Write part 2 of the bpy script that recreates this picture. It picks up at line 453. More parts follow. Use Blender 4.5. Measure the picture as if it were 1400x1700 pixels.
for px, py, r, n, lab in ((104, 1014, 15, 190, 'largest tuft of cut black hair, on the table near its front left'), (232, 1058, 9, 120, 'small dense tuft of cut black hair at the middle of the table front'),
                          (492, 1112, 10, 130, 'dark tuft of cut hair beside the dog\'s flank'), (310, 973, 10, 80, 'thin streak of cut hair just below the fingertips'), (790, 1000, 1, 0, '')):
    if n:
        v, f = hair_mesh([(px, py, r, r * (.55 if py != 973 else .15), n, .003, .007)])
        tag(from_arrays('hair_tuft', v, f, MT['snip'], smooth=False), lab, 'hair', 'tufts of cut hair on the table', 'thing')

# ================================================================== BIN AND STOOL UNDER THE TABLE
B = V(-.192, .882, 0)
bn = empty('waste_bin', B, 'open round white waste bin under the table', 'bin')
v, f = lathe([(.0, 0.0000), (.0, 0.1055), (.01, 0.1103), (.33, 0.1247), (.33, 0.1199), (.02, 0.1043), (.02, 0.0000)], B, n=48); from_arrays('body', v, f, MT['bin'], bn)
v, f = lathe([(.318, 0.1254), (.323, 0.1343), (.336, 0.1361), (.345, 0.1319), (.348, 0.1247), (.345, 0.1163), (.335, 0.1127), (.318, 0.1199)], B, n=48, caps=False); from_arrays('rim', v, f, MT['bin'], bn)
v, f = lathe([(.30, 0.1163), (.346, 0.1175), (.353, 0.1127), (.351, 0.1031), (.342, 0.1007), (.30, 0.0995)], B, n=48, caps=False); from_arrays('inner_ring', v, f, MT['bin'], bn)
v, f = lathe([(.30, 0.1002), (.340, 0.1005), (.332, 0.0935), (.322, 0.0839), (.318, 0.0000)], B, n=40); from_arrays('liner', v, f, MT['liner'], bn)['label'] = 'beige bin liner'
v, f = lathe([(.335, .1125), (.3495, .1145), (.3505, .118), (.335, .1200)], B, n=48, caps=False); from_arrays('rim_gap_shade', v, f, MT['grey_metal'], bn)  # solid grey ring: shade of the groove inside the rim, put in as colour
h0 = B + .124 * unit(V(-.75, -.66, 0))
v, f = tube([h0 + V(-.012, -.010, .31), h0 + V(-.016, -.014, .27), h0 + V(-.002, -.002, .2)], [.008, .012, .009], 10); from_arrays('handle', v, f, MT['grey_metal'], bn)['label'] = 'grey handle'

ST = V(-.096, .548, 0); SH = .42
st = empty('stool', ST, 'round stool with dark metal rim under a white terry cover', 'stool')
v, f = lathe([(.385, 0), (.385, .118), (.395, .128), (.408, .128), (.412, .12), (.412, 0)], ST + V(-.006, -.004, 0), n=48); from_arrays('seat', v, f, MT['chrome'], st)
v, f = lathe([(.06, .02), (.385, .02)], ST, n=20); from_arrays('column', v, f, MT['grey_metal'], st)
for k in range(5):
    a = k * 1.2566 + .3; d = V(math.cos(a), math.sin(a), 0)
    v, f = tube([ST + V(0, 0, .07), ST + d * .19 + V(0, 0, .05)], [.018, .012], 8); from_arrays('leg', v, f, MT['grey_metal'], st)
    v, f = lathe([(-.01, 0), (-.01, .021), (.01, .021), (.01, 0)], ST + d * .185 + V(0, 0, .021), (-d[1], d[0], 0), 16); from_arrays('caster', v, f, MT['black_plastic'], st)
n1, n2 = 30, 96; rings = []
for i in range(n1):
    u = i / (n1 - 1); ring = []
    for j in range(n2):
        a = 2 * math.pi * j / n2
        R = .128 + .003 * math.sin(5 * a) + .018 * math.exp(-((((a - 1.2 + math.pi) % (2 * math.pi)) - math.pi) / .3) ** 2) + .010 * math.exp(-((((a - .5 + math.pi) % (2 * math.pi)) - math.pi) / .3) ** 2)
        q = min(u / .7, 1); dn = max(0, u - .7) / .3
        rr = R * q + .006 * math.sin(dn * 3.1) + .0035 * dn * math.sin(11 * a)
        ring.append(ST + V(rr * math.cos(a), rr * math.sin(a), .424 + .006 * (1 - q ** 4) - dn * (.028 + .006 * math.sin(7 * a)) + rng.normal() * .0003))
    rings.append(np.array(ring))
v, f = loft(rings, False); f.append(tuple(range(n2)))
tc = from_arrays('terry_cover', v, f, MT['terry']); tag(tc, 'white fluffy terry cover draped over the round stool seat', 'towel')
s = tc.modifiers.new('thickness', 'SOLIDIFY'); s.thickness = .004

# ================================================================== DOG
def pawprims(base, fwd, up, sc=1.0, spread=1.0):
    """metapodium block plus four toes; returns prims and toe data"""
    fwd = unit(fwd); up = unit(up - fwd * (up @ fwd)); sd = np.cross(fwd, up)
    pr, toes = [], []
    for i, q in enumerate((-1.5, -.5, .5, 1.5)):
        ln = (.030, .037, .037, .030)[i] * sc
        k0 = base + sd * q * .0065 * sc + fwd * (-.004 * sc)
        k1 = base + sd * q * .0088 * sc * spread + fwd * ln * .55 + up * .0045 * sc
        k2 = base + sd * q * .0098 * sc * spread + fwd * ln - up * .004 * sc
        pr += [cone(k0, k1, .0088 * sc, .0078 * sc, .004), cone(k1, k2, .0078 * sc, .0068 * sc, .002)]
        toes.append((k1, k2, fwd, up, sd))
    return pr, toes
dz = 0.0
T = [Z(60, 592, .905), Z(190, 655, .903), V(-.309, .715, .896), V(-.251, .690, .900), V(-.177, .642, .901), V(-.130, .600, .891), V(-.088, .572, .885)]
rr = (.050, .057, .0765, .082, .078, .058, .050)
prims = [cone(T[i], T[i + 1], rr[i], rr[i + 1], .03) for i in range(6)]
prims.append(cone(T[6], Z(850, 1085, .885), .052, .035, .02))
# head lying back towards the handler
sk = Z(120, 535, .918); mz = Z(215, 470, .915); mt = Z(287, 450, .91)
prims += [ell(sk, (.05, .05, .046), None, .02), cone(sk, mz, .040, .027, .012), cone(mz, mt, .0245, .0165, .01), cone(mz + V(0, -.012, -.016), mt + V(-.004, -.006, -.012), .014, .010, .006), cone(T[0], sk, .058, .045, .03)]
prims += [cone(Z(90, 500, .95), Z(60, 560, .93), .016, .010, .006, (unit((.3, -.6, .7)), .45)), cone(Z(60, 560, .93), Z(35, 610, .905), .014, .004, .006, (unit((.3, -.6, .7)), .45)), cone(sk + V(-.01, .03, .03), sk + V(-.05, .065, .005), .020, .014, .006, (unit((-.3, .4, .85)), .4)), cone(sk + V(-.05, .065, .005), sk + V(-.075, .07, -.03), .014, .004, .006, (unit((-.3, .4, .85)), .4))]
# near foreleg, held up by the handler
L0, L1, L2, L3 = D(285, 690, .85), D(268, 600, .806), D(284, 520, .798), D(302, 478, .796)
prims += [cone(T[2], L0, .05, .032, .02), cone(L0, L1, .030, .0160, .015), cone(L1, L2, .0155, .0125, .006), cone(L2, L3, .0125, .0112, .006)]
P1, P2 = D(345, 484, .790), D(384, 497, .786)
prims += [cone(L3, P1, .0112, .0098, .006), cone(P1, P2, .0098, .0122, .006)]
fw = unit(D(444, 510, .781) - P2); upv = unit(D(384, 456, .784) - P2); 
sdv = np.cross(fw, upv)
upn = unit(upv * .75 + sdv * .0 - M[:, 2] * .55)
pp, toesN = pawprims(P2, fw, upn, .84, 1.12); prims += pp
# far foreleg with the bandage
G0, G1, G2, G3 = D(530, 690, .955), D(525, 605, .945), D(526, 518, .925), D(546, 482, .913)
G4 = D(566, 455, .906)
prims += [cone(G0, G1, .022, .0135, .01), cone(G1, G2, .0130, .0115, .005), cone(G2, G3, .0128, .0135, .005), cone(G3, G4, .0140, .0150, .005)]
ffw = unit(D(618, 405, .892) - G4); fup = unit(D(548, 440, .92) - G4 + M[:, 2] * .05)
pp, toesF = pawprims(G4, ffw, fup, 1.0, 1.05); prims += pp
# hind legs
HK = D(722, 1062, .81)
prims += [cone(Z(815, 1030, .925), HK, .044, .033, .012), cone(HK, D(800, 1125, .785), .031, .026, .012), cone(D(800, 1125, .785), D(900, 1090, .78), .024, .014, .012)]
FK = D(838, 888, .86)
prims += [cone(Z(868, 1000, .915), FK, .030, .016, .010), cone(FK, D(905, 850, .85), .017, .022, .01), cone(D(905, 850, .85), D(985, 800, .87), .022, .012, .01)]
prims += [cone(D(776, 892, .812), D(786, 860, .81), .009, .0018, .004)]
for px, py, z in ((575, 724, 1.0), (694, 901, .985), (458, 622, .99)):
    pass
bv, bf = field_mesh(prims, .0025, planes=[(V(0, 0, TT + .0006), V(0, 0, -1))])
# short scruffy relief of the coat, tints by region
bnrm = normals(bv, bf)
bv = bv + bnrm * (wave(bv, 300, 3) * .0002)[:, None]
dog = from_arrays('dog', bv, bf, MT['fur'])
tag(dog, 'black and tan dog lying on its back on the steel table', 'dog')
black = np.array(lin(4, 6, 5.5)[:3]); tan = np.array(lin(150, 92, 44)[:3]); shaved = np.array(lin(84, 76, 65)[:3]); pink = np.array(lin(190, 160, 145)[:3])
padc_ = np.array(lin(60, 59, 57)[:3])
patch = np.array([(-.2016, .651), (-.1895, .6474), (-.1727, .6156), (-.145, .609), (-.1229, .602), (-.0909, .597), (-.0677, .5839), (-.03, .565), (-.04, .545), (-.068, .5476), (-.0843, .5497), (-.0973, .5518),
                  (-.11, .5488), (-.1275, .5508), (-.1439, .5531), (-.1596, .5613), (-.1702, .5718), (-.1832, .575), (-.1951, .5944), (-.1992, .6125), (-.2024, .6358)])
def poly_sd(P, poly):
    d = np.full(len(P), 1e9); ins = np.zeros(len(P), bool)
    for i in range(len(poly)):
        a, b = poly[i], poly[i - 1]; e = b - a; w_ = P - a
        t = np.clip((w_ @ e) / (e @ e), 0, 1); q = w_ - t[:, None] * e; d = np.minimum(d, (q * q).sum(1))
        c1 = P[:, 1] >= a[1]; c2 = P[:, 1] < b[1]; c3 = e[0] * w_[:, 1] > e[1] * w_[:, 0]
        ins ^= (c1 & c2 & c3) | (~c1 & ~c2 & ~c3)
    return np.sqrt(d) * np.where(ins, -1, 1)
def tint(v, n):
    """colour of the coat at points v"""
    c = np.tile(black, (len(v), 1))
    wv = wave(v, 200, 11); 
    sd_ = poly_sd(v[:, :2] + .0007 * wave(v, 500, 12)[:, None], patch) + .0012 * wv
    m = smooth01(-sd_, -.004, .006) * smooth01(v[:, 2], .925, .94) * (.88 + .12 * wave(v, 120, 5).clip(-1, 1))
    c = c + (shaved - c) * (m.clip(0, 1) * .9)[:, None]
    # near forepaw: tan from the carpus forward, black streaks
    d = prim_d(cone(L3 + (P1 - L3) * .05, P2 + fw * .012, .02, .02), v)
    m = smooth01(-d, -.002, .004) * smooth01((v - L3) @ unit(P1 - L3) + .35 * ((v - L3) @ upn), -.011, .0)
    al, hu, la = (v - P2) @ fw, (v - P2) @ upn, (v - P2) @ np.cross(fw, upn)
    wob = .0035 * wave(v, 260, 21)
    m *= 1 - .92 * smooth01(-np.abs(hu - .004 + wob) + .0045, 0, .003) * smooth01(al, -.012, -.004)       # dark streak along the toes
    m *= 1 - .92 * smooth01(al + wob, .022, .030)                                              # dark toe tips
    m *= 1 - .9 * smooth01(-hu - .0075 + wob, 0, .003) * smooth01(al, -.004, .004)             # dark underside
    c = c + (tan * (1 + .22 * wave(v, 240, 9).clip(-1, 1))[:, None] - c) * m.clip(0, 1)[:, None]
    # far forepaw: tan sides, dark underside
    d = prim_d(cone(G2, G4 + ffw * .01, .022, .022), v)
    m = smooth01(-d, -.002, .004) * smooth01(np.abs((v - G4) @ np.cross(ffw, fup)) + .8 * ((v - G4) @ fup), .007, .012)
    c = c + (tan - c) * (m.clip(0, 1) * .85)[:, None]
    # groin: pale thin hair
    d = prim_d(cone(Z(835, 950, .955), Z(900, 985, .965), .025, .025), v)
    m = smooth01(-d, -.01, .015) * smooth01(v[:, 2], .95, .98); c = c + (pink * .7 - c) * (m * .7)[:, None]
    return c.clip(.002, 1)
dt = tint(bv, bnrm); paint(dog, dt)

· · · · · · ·

## What you will do:
What are the exact lines from the beginning of the material through the line containing "v, f = tube([h0"? Write out those lines alone.

## Solution below:
Write part 2 of the bpy script that recreates this picture. It picks up at line 453. More parts follow. Use Blender 4.5. Measure the picture as if it were 1400x1700 pixels.
for px, py, r, n, lab in ((104, 1014, 15, 190, 'largest tuft of cut black hair, on the table near its front left'), (232, 1058, 9, 120, 'small dense tuft of cut black hair at the middle of the table front'),
                          (492, 1112, 10, 130, 'dark tuft of cut hair beside the dog\'s flank'), (310, 973, 10, 80, 'thin streak of cut hair just below the fingertips'), (790, 1000, 1, 0, '')):
    if n:
        v, f = hair_mesh([(px, py, r, r * (.55 if py != 973 else .15), n, .003, .007)])
        tag(from_arrays('hair_tuft', v, f, MT['snip'], smooth=False), lab, 'hair', 'tufts of cut hair on the table', 'thing')

# ================================================================== BIN AND STOOL UNDER THE TABLE
B = V(-.192, .882, 0)
bn = empty('waste_bin', B, 'open round white waste bin under the table', 'bin')
v, f = lathe([(.0, 0.0000), (.0, 0.1055), (.01, 0.1103), (.33, 0.1247), (.33, 0.1199), (.02, 0.1043), (.02, 0.0000)], B, n=48); from_arrays('body', v, f, MT['bin'], bn)
v, f = lathe([(.318, 0.1254), (.323, 0.1343), (.336, 0.1361), (.345, 0.1319), (.348, 0.1247), (.345, 0.1163), (.335, 0.1127), (.318, 0.1199)], B, n=48, caps=False); from_arrays('rim', v, f, MT['bin'], bn)
v, f = lathe([(.30, 0.1163), (.346, 0.1175), (.353, 0.1127), (.351, 0.1031), (.342, 0.1007), (.30, 0.0995)], B, n=48, caps=False); from_arrays('inner_ring', v, f, MT['bin'], bn)
v, f = lathe([(.30, 0.1002), (.340, 0.1005), (.332, 0.0935), (.322, 0.0839), (.318, 0.0000)], B, n=40); from_arrays('liner', v, f, MT['liner'], bn)['label'] = 'beige bin liner'
v, f = lathe([(.335, .1125), (.3495, .1145), (.3505, .118), (.335, .1200)], B, n=48, caps=False); from_arrays('rim_gap_shade', v, f, MT['grey_metal'], bn)  # solid grey ring: shade of the groove inside the rim, put in as colour
h0 = B + .124 * unit(V(-.75, -.66, 0))
v, f = tube([h0 + V(-.012, -.010, .31), h0 + V(-.016, -.014, .27), h0 + V(-.002, -.002, .2)], [.008, .012, .009], 10); from_arrays('handle', v, f, MT['grey_metal'], bn)['label'] = 'grey handle'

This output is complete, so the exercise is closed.